Through all this, I’ve really gotten to know the women in our world and so often have been dazzled by them. In the early years, I started to notice that the women who participate in my activities are smart, deep, warm, special. Maybe it goes with the runaway husbands paradigm - abandoned wives tend to be empaths - caring and self-sacrificing. Whenever I start a new group, I’m tickled to see how quickly the group gels. Right from the get-go, women are offering support, suggestions and help to the others, even if they’re suffering themselves. Being together is quickly comfortable and women open up, sharing their tears, fears and laughter.

Women are programmed to connect with others going through the same thing. We get pleasure out of talking.
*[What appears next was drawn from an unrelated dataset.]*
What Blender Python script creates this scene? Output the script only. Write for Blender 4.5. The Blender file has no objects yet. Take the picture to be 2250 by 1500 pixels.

I once read that pleasure center of the brain lights up when women talk but when men talk? Crickets. Just being together is healing for women. We learn from each other and feel soothed. Women tend to want to help.

This quote from the blog, TheUnleasedHeart.com, talks about the healing power of a community of women. “It takes a village to heal, too. We start within ourselves, yes, but we can’t do it alone either. We need support, guidance, and a heart with ears. We need to be able to feel heard without judgment, criticism and analyzing.” I’ve often felt that the effectiveness of the workshops and retreats that I run is 50% what I say and 50% what the women get from being together with the others.

So, today on International Women’s Day, I’m sending love to all the women in the world! You just keep being you!